Diplomats from around the world are due to meet in Sarajevo on Tuesday in an attempt to resolve a deep rift between the US and Europe over a top envoy appointment that could have a powerful influence on the future of Bosnia and Herzegovina. This was reported by Qazaqyia.kz citing The Guardian.

Disagreement has erupted over who should become the next high representative for the international community, a post with significant powers, in an overt test of political wills, with the Trump administration assertively pushing a business-driven agenda, potentially at the expense of Bosnia's delicate postwar political balance.

Ambassadors from the US, UK, France, Germany, Italy and the EU, as well as envoys from Canada, Japan and Turkey, are scheduled to meet in the Bosnian capital to make a second attempt to agree on a new high representative, after the first try broke up amid acrimony in early June.

In the run-up to that meeting, the Trump administration had rattled European capitals by insisting that the current high representative, the German politician Christian Schmidt, be removed, and then reportedly reneging on an agreement that Schmidt stay on until expected Bosnian elections in October, for reasons of continuity and his personal dignity.

In May, US officials demanded that Schmidt depart immediately, and began campaigning aggressively for a 76-year-old Italian diplomat, Antonio Zanardi Landi, to replace him, much to the bewilderment of most other members of the peace implementation council (PIC), whose steering board is due to convene on Tuesday.
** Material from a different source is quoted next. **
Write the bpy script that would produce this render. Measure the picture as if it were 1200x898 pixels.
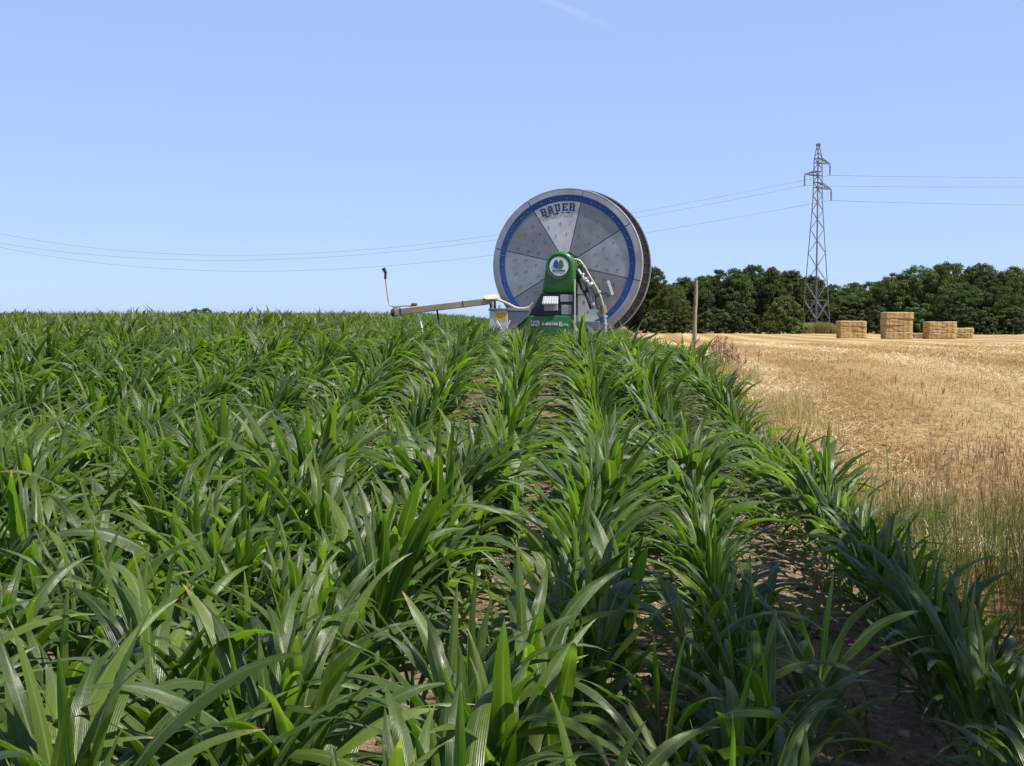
import bpy, math, random
import numpy as np
from mathutils import Vector, Matrix, Euler

R = math.radians
rng = np.random.default_rng(7)
random.seed(7)
scene = bpy.context.scene
for o in list(bpy.data.objects):
    bpy.data.objects.remove(o)

# ------------------------------------------------------------------ camera
EYE = 1.45
FPX = 1400.0                       # focal length in pixels of a 1200 px wide picture
YAW, PITCH = R(1.64), R(3.03)
cam_d = bpy.data.cameras.new('camera')
cam = bpy.data.objects.new('camera', cam_d)
scene.collection.objects.link(cam)
cam_d.sensor_width = 36.0
cam_d.lens = 36.0 * FPX / 1200.0
cam_d.clip_start, cam_d.clip_end = 0.05, 6000
cam.location = (0, 0, EYE)
cam.rotation_euler = Euler((R(90) - PITCH, 0, YAW), 'XYZ')
scene.camera = cam

# ------------------------------------------------------------------ world, sun, exposure
SUN_EL = R(60)
SUN_H = Vector((0.93, -0.37)).normalized()
SUN = Vector((SUN_H.x * math.cos(SUN_EL), SUN_H.y * math.cos(SUN_EL), math.sin(SUN_EL)))
SKY_STRENGTH = 0.13
SUN_STRENGTH = 5.0
EXPOSURE = 0.66

world = bpy.data.worlds.new('World')
scene.world = world
world.use_nodes = True
wn, wl = world.node_tree.nodes, world.node_tree.links
wn.clear()
w_out = wn.new('ShaderNodeOutputWorld')
w_bg = wn.new('ShaderNodeBackground')
w_sky = wn.new('ShaderNodeTexSky')
w_sky.sky_type = 'NISHITA'
w_sky.sun_disc = False
w_sky.sun_elevation = SUN_EL
w_sky.sun_rotation = math.atan2(SUN_H.x, SUN_H.y)
w_sky.altitude = 100
w_sky.air_density = 0.5
w_sky.dust_density = 0.6
w_sky.ozone_density = 0.6
w_bg.inputs['Strength'].default_value = SKY_STRENGTH
wl.new(w_bg.outputs[0], w_out.inputs['Surface'])

sun_d = bpy.data.lights.new('sun', 'SUN')
sun_d.energy = SUN_STRENGTH
sun_d.angle = R(0.5)
sun_d.color = (1.0, 0.955, 0.88)
sun_o = bpy.data.objects.new('sun', sun_d)
scene.collection.objects.link(sun_o)
sun_o.rotation_euler = (-SUN).to_track_quat('-Z', 'Y').to_euler()
sun_o.location = (30, -10, 50)

scene.view_settings.view_transform = 'Standard'
scene.view_settings.look = 'None'
scene.view_settings.exposure = EXPOSURE
scene.view_settings.gamma = 1.0
scene.view_settings.use_curve_mapping = False
scene.render.engine = 'CYCLES'
scene.cycles.max_bounces = 7
scene.cycles.transmission_bounces = 4
scene.cycles.use_denoising = True

# ------------------------------------------------------------------ picture ray -> place
CM = Matrix.Translation(cam.location) @ cam.rotation_euler.to_matrix().to_4x4()

def ray(px, py):
    d = Vector(((px - 600) / FPX, -(py - 449) / FPX, -1.0))
    return (CM.to_3x3() @ d)

def at(px, py, Y):
    d = ray(px, py)
    return Vector(cam.location) + d * (Y / d.y)

def project(x, y, z):
    """world arrays -> px, py, depth"""
    inv = np.array(CM.inverted())
    p = np.stack([x, y, z, np.ones_like(x)], 0)
    q = inv @ p
    dep = -q[2]
    return 600 + FPX * q[0] / dep, 449 - FPX * q[1] / dep, dep

# faint old contrail high in the sky, laid out by direction in the world
geo = wn.new('ShaderNodeTexCoord')
d1, d2 = ray(615, -12).normalized(), ray(745, 46).normalized()
nrm = d1.cross(d2).normalized()
tan_ = (d2 - d1).normalized()
def wmath(op, a, b=None):
    m = wn.new('ShaderNodeMath'); m.operation = op
    for i, v in enumerate((a, b)):
        if v is None: continue
        if isinstance(v, (int, float)): m.inputs[i].default_value = v
        else: wl.new(v, m.inputs[i])
    return m.outputs[0]
def wdot(v):
    m = wn.new('ShaderNodeVectorMath'); m.operation = 'DOT_PRODUCT'
    wl.new(geo.outputs['Generated'], m.inputs[0]); m.inputs[1].default_value = v
    return m.outputs['Value']
nz = wn.new('ShaderNodeTexNoise'); nz.inputs['Scale'].default_value = 60; nz.inputs['Detail'].default_value = 3
wl.new(geo.outputs['Generated'], nz.inputs['Vector'])
across = wmath('ABSOLUTE', wmath('ADD', wdot(nrm), wmath('MULTIPLY', wmath('SUBTRACT', nz.outputs['Fac'], 0.5), 0.004)))
mr = wn.new('ShaderNodeMapRange'); mr.interpolation_type = 'SMOOTHSTEP'
mr.inputs['From Min'].default_value = 0.0045; mr.inputs['From Max'].default_value = 0.0
wl.new(across, mr.inputs['Value'])
mr2 = wn.new('ShaderNodeMapRange'); mr2.interpolation_type = 'SMOOTHSTEP'
t0, t1 = d1.dot(tan_), d2.dot(tan_)
mr2.inputs['From Min'].default_value = t1 + 0.005; mr2.inputs['From Max'].default_value = t0
wl.new(wdot(tan_), mr2.inputs['Value'])
front = wmath('GREATER_THAN', wdot((0, 1, 0)), 0.2)
fac = wmath('MULTIPLY', wmath('MULTIPLY', wmath('MULTIPLY', mr.outputs[0], mr2.outputs[0]), front), wmath('MULTIPLY', nz.outputs['Fac'], 0.28))
wmix = wn.new('ShaderNodeMix'); wmix.data_type = 'RGBA'
wl.new(fac, wmix.inputs['Factor'])
# thin summer haze: the low sky evens out to a pale blue, the zenith stays clear
sepz = wn.new('ShaderNodeSeparateXYZ'); wl.new(geo.outputs['Generated'], sepz.inputs[0])
hz = wn.new('ShaderNodeMapRange'); hz.interpolation_type = 'SMOOTHSTEP'
for k_, v_ in (('From Min', 0.24), ('From Max', 0.55), ('To Min', 0.70), ('To Max', 0.0)): hz.inputs[k_].default_value = v_
wl.new(sepz.outputs['Z'], hz.inputs['Value'])
hmix = wn.new('ShaderNodeMix'); hmix.data_type = 'RGBA'
wl.new(hz.outputs[0], hmix.inputs['Factor']); wl.new(w_sky.outputs[0], hmix.inputs[6])
hmix.inputs[7].default_value = (2.20, 3.06, 5.2, 1)
wl.new(hmix.outputs[2], wmix.inputs[6])
wmix.inputs[7].default_value = (4.2, 4.6, 5.6, 1)
wl.new(wmix.outputs[2], w_bg.inputs['Color'])

# ------------------------------------------------------------------ node material helper
class Mat:
    def __init__(s, name):
        s.m = bpy.data.materials.new(name); s.m.use_nodes = True
        s.n, s.l = s.m.node_tree.nodes, s.m.node_tree.links
        s.n.clear()
        s.out = s.n.new('ShaderNodeOutputMaterial')
    def put(s, sock, v):
        if isinstance(v, bpy.types.NodeSocket): s.l.new(v, sock)
        elif v is not None:
            if sock.type == 'RGBA' and len(v) == 3: v = (*v, 1)
            sock.default_value = v
    def math(s, op, a, b=None, c=None, clamp=False):
        m = s.n.new('ShaderNodeMath'); m.operation = op; m.use_clamp = clamp
        for i, v in enumerate((a, b, c)):
            if v is not None: s.put(m.inputs[i], v)
        return m.outputs[0]
    def attr(s, name):
        a = s.n.new('ShaderNodeAttribute'); a.attribute_name = name
        return a.outputs['Fac']
    def pos(s, obj=False):
        if obj:
            return s.n.new('ShaderNodeTexCoord').outputs['Object']
        return s.n.new('ShaderNodeNewGeometry').outputs['Position']
    def mapping(s, v, scale=(1, 1, 1), rot=(0, 0, 0), loc=(0, 0, 0)):
        m = s.n.new('ShaderNodeMapping'); s.l.new(v, m.inputs['Vector'])
        m.inputs['Scale'].default_value = scale; m.inputs['Rotation'].default_value = rot; m.inputs['Location'].default_value = loc
        return m.outputs[0]
    def noise(s, v, scale, detail=3, rough=0.55, dist=0.0):
        t = s.n.new('ShaderNodeTexNoise'); s.l.new(v, t.inputs['Vector'])
        t.inputs['Scale'].default_value = scale; t.inputs['Detail'].default_value = detail
        t.inputs['Roughness'].default_value = rough; t.inputs['Distortion'].default_value = dist
        return t.outputs['Fac']
    def ramp(s, fac, stops):
        r = s.n.new('ShaderNodeValToRGB'); s.l.new(fac, r.inputs[0])
        e = r.color_ramp.elements
        while len(e) < len(stops): e.new(0.5)
        for el, (p, c) in zip(e, stops):
            el.position = p; el.color = (*c, 1) if len(c) == 3 else c
        return r.outputs[0]
    def mix(s, f, a, b, mode='MIX'):
        m = s.n.new('ShaderNodeMix'); m.data_type = 'RGBA'; m.blend_type = mode
        s.put(m.inputs['Factor'], f); s.put(m.inputs[6], a); s.put(m.inputs[7], b)
        return m.outputs[2]
    def mrange(s, v, a, b, c=0.0, d=1.0, smooth=True):
        m = s.n.new('ShaderNodeMapRange')
        if smooth: m.interpolation_type = 'SMOOTHSTEP'
        s.put(m.inputs['Value'], v)
        for i, x in zip(('From Min', 'From Max', 'To Min', 'To Max'), (a, b, c, d)): m.inputs[i].default_value = x
        return m.outputs[0]
    def bump(s, h, strength=0.3, dist=0.02):
        b = s.n.new('ShaderNodeBump'); s.l.new(h, b.inputs['Height'])
        b.inputs['Strength'].default_value = strength; b.inputs['Distance'].default_value = dist
        return b.outputs[0]
    def bsdf(s, color, rough=0.6, metal=0.0, spec=0.5, normal=None, aniso=None):
        p = s.n.new('ShaderNodeBsdfPrincipled')
        s.put(p.inputs['Base Color'], color); s.put(p.inputs['Roughness'], rough)
        s.put(p.inputs['Metallic'], metal); s.put(p.inputs['Specular IOR Level'], spec)
        if normal is not None: s.l.new(normal, p.inputs['Normal'])
        return p.outputs[0]
    def leafy(s, color, trans_color, amount, rough, spec, normal=None):
        p = s.bsdf(color, rough, 0, spec, normal)
        t = s.n.new('ShaderNodeBsdfTranslucent'); s.put(t.inputs[0], trans_color)
        mx = s.n.new('ShaderNodeMixShader'); mx.inputs[0].default_value = amount
        s.l.new(p, mx.inputs[1]); s.l.new(t.outputs[0], mx.inputs[2])
        s.done(mx.outputs[0]); return s.m
    def done(s, sh):
        s.l.new(sh, s.out.inputs['Surface']); return s.m

def plain(name, color, rough=0.5, metal=0.0, spec=0.5, var=0.15, scale=8.0, bump=0.0):
    m = Mat(name)
    p = m.pos(True)
    n = m.noise(p, scale, 4)
    lo = tuple(c * (1 - var) for c in color); hi = tuple(min(1, c * (1 + var)) for c in color)
    col = m.ramp(n, [(0.3, lo), (0.7, hi)])
    nr = m.bump(m.noise(p, scale * 4, 3), bump, 0.01) if bump else None
    rr = m.mrange(m.noise(p, scale * 0.6, 3), 0.2, 0.8, max(0.05, rough - 0.1), min(1, rough + 0.12))
    return m.done(m.bsdf(col, rr, metal, spec, nr))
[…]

Landi has no significant previous experience or knowledge of Bosnia. In the past, he has expressed fondness for Serbia, where he was once posted as a diplomat, but he has not shown much interest in its neighbour.

There has been no clear explanation from Washington for its abrupt manoeuvring, but European officials in Sarajevo suspect it is closely related to the new US priority in the region: to clear the way for a $1bn gas pipeline contract, the Southern Interconnection. This has been provisionally awarded to AAFS Infrastructure and Energy, a US-based company with minimal infrastructure experience but strong personal connections to Donald Trump.

Last month, the Trump administration unveiled a new policy for the Balkans stating that henceforth US actions in the region would be guided by the need to pursue "direct return" for American companies, in place of what it called "open-ended institution building".

Jim O'Brien, a former US diplomat, writing on the European Council for Foreign Relations website, said the announcement "reflected what is already happening in the region under the second Trump administration" as "politically connected Americans seek to earn money by weakening … international institutions". "This behaviour undermines the peace that has held for 30 years," O'Brien said.

The pipeline deal was awarded without tender, prompting a warning from the EU that this could jeopardise Bosnia's long-term European integration, and generating a confrontation that has culminated in the row over Landi and the high representative's job.

Landi is serving as the ambassador to the Vatican of the Sovereign Military Order of Malta. Contacted by the Guardian, he said it would be "unwise for me to step into the heated debate", but argued his "key points and focus" manifesto that has been circulated among PIC steering board members was "perfectly in line with the European positions".

The Landi manifesto, seen by the Guardian and first published by the Bosnian investigative journalism website Istraga, promises not to overturn the decrees of previous high representatives, to consult the PIC before taking substantial actions, and not to unilaterally close down the office of the high representative.

London, France and Berlin have been unconvinced by the Landi campaign and as of Monday were aligned behind a French candidate, René Troccaz, France's Balkans envoy.

The tussle among erstwhile allies has underlined how far Bosnia's current realities are still defined by the 1992-95 war which killed 100,000 people, mostly Muslim Bosniaks slaughtered by much better-armed Serb forces, and, to a much lesser extent, Croats.

The US-brokered Dayton peace deal in late 1995 stopped the bloodshed but enshrined the dominant role of ethnic politics and the division of the country into two halves, a Bosniak-Croat Federation and a Serb-run entity, the Republika Srpska.

The office of the high representative was established with substantial powers to oversee the Dayton agreement and help guide Bosnia towards greater ethnic integration. That latter mission has largely been a failure, with the country as divided as ever and the Republika Srpska under the sway of a Serb separatist, Milorad Dodik.

The former president of the Republika Srpska, Milorad Dodik, ousted last September, gave his approval to the Southern Interconnection pipeline. Successive high representatives, all Europeans, have been reluctant to invoke their powers.